Voici trente ans était publiée l’encyclique Veritatis splendor. Première encyclique traitant des questions de morale fondamentale, elle est apparue dès sa publication comme un des textes majeurs du magistère du pape saint Jean-Paul II. Cette encyclique avait pour but d’apporter une réponse face à plusieurs positionnements en morale fondamentale qui, depuis la fin des années cinquante, mettaient en danger une juste compréhension de la vie morale du croyant. Ceci fut l’occasion de traiter des sujets fondamentaux parmi lesquels la nature de la conscience et sa place dans le jugement moral, l’existence d’actes qu’aucune circonstance ne permet de justifier, les fameux actes intrinsèquement mauvais.

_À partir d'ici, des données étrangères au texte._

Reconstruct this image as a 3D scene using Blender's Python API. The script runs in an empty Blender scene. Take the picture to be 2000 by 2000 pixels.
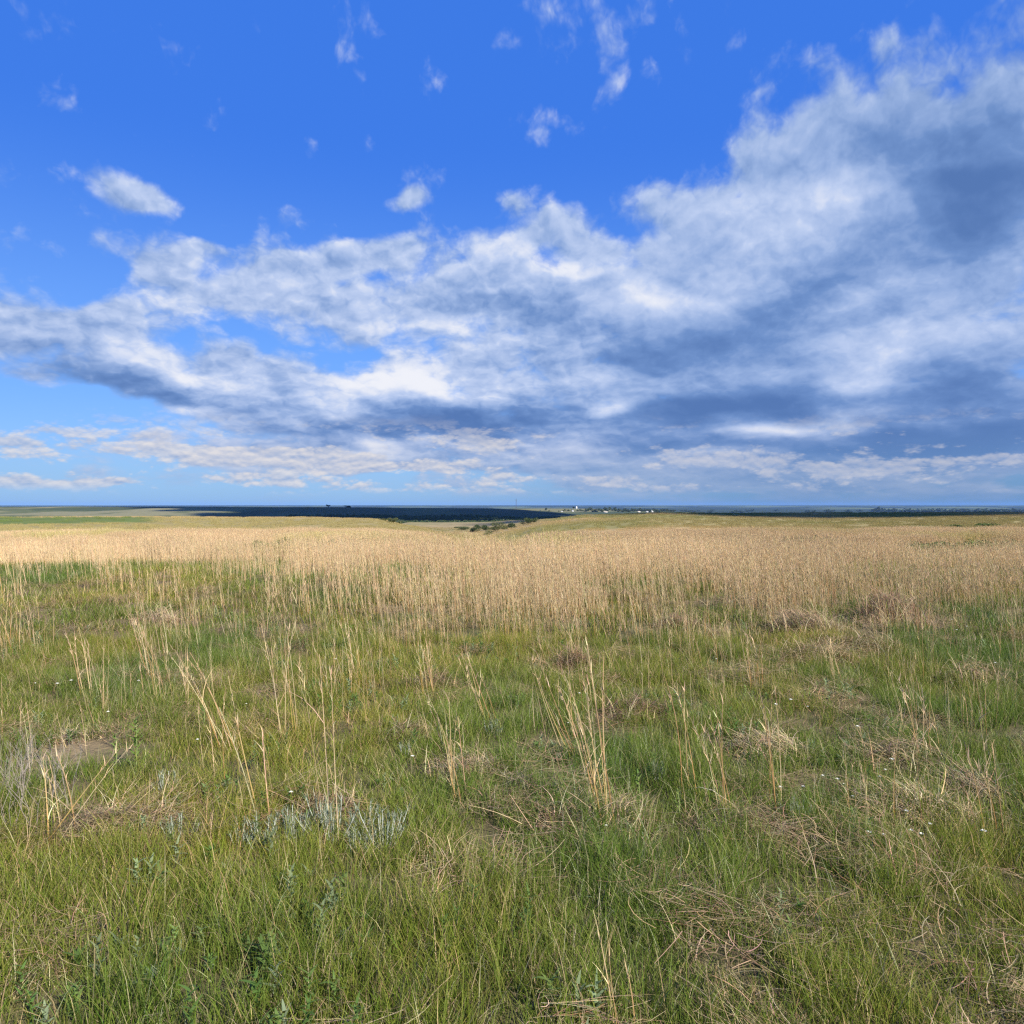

Contre le relativisme éthique
Cette encyclique a la particularité de traiter non un sujet sociétal ou de la vie de l’Église, mais un point délicat de théologie. D’une lecture exigeante, sa diffusion n’a probablement pas eu l’écho qu’elle aurait pu avoir. Or, le contexte actuel invite à revenir à ce document. En effet, le pape François invite sans cesse les pasteurs de l’Église à être attentifs aux situations concrètes des personnes. Cette démarche caractéristique de la charité pastorale, pour être ajustée, doit s’enraciner dans des convictions fortes et avoir des repères clairs au risque sinon de s’égarer dans un sentimentalisme où une fausse compassion conduira à justifier un relativisme éthique.
Nous relevons d’ailleurs dans les prises de paroles du pape François de fréquentes références à ces fondamentaux, par exemple dans ses appels répétés au respect de la dignité de la personne humaine, tant à travers la question de l’immigration que des questions autour du respect de la vie humaine (avortement, euthanasie). Le très récent document du Dicastère pour la doctrine de la foi, Dignitas infinita, en soulignant le caractère inaliénable de cette dignité par le refus de la GPA par exemple, induit le fait que les actes qui porteraient atteinte à celle-ci ne peuvent jamais être légitimés, fait qui atteste de la permanence dans le magistère actuel de la notion d’actes intrinsèquement mauvais.
Le souci pastoral
Certains courants pensent voir dans cette attention du Saint Père une remise en cause des acquis de l’encyclique Veritatis splendor particulièrement autour de la compréhension de la conscience et de son rôle dans la vie morale. C’est ainsi qu’on peut voir fleurir des publications qui réinterprètent le texte du saint pontife à partir de positions philosophiques étrangères à l’encyclique, remettant en cause la réception de ce texte telle qu’elle a été promue par Jean-Paul II lui-même, mais aussi par Benoît XVI, cheville ouvrière de ce texte de par sa fonction de préfet de la Congrégation pour la doctrine de la foi au moment de la rédaction de ce texte.
Le choix du saint Père de s’appuyer sur ce texte nous indique la direction à suivre : repartir du Christ. Son incarnation montre que le chemin vers Dieu passe par notre corps.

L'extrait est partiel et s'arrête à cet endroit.